▶ _Task details_: Copy out precisely the lines beginning at the line that contains "The Blender Python" and ending at the line that contains "boxobj('hinge', 'black_plastic', (DX1", including both.

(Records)
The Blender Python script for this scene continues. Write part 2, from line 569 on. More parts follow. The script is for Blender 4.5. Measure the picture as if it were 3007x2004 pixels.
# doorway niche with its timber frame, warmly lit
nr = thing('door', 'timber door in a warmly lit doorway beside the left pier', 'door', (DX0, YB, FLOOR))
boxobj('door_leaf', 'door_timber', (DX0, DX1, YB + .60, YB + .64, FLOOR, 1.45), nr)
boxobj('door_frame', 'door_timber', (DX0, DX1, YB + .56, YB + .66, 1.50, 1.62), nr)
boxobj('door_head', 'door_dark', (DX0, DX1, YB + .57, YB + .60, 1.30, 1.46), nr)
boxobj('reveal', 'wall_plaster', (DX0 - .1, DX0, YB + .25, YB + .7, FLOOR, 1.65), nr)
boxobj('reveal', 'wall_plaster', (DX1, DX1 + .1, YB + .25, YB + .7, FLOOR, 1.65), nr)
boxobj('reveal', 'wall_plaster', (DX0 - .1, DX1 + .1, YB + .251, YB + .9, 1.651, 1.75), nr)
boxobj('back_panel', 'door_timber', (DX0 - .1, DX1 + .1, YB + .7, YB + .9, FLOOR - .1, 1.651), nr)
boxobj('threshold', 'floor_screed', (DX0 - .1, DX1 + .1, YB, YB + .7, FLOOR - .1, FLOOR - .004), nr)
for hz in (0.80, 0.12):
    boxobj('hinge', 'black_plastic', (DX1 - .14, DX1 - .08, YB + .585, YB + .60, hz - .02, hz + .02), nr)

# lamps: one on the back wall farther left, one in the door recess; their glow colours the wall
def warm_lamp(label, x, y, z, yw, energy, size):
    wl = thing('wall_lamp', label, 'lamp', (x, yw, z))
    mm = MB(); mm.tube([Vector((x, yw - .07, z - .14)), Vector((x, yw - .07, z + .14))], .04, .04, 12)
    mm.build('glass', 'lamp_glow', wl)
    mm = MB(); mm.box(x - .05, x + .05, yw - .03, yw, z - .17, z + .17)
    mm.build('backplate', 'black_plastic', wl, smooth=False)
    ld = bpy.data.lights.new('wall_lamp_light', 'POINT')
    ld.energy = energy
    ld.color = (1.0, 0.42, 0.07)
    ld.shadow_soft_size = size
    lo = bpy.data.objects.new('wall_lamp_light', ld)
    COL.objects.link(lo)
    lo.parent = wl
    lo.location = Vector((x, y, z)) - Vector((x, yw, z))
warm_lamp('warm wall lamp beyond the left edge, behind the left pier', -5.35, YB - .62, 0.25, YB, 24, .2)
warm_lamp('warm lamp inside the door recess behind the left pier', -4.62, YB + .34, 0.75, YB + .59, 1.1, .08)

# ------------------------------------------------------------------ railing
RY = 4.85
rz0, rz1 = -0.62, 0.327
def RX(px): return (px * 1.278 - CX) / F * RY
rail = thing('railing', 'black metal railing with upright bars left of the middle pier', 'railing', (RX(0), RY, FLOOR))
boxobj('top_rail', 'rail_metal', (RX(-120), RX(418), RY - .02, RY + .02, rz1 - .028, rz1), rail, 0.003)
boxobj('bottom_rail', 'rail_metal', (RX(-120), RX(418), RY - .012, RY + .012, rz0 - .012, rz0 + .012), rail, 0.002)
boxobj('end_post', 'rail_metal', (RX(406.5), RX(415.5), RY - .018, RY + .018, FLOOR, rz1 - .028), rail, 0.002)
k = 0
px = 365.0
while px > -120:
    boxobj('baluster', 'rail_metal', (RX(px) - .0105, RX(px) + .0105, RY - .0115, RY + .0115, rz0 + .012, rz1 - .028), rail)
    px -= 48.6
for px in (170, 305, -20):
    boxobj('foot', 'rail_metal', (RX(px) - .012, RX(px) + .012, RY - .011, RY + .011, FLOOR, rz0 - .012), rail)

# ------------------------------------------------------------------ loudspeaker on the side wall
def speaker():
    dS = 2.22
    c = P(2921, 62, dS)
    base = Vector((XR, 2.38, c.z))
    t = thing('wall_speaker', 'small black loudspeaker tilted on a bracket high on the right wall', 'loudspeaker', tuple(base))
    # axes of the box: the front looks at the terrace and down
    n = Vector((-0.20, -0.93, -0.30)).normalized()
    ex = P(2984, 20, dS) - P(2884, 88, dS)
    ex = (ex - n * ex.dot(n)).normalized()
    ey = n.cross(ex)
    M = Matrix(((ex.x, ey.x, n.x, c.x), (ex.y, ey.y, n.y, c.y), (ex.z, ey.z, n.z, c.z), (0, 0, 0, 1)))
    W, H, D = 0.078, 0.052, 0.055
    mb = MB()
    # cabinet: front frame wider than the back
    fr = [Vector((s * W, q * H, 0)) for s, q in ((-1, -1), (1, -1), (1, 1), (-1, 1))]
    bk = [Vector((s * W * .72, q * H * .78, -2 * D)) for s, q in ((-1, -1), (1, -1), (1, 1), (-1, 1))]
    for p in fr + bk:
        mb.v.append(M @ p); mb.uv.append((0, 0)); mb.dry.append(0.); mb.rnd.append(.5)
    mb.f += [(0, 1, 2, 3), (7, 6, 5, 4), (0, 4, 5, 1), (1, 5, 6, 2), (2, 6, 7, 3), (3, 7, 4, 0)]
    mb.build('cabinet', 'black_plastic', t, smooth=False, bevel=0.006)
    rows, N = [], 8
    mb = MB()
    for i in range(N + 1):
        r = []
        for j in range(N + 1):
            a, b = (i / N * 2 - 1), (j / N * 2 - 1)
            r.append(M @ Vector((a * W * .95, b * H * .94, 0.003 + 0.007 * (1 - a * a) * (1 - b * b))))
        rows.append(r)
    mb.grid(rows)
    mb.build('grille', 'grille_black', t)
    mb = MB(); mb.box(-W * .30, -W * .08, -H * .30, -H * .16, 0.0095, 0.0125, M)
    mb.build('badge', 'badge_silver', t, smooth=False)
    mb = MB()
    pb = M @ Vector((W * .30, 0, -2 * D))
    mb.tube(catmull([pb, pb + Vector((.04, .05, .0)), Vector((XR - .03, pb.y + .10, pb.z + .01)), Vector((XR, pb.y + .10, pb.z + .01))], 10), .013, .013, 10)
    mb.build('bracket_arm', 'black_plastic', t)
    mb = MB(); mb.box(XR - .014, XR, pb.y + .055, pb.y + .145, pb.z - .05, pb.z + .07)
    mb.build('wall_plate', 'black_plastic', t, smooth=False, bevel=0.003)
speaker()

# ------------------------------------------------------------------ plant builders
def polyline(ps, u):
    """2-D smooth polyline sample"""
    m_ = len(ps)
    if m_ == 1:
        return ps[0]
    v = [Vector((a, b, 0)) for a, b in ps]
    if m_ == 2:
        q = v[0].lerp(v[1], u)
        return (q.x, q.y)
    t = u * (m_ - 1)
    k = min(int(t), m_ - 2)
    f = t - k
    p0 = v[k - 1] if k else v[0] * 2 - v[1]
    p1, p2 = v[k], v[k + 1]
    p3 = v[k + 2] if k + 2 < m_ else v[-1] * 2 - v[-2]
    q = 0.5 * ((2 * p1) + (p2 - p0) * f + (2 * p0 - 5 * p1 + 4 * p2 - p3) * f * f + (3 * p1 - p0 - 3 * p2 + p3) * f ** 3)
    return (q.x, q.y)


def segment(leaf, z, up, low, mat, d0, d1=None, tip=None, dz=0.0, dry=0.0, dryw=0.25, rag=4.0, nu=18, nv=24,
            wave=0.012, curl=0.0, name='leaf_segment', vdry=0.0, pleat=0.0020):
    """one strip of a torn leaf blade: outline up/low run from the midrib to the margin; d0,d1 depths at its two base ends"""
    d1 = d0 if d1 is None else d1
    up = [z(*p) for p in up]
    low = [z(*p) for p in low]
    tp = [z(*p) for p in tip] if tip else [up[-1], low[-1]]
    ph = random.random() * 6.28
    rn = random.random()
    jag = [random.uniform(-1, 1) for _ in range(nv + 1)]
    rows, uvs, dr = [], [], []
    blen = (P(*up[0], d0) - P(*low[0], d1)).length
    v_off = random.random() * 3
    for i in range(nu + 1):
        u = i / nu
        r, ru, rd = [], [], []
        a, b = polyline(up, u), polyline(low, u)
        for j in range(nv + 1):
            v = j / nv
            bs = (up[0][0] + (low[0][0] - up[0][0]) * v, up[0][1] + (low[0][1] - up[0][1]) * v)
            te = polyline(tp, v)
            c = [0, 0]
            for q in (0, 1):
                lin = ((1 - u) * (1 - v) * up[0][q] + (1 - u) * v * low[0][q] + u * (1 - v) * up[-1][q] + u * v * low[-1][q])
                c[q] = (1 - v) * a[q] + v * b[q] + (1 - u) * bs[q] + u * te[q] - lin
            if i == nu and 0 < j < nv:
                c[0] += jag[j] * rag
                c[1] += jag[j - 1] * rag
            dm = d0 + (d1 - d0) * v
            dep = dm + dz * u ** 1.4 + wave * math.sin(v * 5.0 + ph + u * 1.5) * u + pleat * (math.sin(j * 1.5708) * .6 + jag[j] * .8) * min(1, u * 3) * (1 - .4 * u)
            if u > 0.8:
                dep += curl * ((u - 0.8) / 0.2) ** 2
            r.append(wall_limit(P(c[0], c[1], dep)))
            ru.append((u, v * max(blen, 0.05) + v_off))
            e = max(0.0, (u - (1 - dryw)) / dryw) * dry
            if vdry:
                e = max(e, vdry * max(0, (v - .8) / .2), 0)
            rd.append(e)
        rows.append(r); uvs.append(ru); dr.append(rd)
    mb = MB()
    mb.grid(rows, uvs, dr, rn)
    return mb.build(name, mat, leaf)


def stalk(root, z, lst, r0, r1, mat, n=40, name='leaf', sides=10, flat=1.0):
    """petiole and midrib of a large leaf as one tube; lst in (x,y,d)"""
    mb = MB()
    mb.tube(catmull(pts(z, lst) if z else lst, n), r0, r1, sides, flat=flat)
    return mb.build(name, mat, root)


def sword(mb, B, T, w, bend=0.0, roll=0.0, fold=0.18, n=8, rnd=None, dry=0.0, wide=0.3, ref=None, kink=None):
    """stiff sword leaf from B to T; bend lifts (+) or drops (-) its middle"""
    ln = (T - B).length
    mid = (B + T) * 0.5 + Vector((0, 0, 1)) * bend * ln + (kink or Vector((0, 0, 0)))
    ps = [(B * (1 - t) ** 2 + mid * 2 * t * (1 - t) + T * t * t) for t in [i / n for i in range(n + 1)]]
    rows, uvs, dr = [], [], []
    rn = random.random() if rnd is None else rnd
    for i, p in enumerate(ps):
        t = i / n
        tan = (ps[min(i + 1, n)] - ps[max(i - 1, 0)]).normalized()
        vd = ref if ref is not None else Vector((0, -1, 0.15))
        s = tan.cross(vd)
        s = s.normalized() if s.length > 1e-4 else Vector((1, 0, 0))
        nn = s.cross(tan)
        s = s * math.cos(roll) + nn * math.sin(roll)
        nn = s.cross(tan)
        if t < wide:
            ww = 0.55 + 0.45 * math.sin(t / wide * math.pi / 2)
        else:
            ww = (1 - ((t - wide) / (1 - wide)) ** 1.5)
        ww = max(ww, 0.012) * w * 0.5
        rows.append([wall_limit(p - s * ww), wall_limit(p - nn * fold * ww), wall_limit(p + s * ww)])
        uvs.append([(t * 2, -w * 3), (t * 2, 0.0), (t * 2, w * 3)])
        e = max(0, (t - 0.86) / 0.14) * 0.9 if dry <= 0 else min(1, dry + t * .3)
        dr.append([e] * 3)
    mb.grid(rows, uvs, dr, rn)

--

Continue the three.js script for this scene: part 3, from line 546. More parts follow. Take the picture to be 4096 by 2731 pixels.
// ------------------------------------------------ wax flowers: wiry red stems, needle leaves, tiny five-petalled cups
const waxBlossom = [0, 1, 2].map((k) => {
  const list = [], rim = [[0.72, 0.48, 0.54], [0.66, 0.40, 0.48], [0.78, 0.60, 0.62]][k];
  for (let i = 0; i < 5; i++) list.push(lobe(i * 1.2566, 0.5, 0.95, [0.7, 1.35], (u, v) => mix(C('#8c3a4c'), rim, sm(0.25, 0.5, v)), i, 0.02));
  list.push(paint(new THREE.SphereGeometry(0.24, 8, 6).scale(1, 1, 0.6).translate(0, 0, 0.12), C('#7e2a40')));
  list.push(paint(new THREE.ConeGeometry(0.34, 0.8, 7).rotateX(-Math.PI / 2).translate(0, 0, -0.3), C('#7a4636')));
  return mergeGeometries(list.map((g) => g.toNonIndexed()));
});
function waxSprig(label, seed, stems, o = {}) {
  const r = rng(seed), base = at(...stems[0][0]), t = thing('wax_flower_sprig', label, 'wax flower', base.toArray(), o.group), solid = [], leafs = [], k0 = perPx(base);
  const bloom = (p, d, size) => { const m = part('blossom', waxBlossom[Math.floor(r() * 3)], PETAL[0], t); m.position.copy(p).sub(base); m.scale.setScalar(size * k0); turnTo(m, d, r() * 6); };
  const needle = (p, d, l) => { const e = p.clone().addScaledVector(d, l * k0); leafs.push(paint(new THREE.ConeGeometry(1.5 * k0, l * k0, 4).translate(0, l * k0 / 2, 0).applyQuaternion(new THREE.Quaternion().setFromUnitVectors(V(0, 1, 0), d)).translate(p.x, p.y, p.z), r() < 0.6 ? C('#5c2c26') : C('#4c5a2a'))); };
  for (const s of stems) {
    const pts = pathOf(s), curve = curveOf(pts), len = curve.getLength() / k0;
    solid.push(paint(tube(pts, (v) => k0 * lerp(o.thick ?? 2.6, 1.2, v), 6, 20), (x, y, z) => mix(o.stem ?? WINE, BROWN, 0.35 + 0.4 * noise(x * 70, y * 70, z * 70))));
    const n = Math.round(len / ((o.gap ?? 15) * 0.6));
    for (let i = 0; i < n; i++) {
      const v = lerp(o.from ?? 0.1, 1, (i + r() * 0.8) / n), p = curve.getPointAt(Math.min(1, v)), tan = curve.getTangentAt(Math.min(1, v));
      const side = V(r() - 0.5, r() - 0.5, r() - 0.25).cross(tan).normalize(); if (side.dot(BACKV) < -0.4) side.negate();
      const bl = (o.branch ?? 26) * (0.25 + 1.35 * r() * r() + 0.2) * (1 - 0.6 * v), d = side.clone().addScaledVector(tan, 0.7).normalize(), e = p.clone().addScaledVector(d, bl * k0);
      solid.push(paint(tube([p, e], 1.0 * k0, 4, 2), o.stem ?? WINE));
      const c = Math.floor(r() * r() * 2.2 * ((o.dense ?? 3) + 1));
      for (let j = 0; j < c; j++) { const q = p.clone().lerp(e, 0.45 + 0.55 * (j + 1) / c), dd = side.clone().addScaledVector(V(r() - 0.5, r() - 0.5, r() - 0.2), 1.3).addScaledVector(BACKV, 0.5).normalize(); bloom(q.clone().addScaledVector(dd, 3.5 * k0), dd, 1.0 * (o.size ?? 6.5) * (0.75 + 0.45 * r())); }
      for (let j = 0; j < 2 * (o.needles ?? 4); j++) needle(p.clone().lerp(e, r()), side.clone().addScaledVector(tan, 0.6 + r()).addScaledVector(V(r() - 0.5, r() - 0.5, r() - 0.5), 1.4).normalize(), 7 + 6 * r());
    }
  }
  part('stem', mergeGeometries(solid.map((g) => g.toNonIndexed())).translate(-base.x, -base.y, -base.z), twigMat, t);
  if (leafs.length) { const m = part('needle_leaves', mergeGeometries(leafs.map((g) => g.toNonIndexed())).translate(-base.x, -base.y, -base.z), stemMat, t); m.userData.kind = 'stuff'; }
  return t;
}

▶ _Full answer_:
The Blender Python script for this scene continues. Write part 2, from line 569 on. More parts follow. The script is for Blender 4.5. Measure the picture as if it were 3007x2004 pixels.
# doorway niche with its timber frame, warmly lit
nr = thing('door', 'timber door in a warmly lit doorway beside the left pier', 'door', (DX0, YB, FLOOR))
boxobj('door_leaf', 'door_timber', (DX0, DX1, YB + .60, YB + .64, FLOOR, 1.45), nr)
boxobj('door_frame', 'door_timber', (DX0, DX1, YB + .56, YB + .66, 1.50, 1.62), nr)
boxobj('door_head', 'door_dark', (DX0, DX1, YB + .57, YB + .60, 1.30, 1.46), nr)
boxobj('reveal', 'wall_plaster', (DX0 - .1, DX0, YB + .25, YB + .7, FLOOR, 1.65), nr)
boxobj('reveal', 'wall_plaster', (DX1, DX1 + .1, YB + .25, YB + .7, FLOOR, 1.65), nr)
boxobj('reveal', 'wall_plaster', (DX0 - .1, DX1 + .1, YB + .251, YB + .9, 1.651, 1.75), nr)
boxobj('back_panel', 'door_timber', (DX0 - .1, DX1 + .1, YB + .7, YB + .9, FLOOR - .1, 1.651), nr)
boxobj('threshold', 'floor_screed', (DX0 - .1, DX1 + .1, YB, YB + .7, FLOOR - .1, FLOOR - .004), nr)
for hz in (0.80, 0.12):
    boxobj('hinge', 'black_plastic', (DX1 - .14, DX1 - .08, YB + .585, YB + .60, hz - .02, hz + .02), nr)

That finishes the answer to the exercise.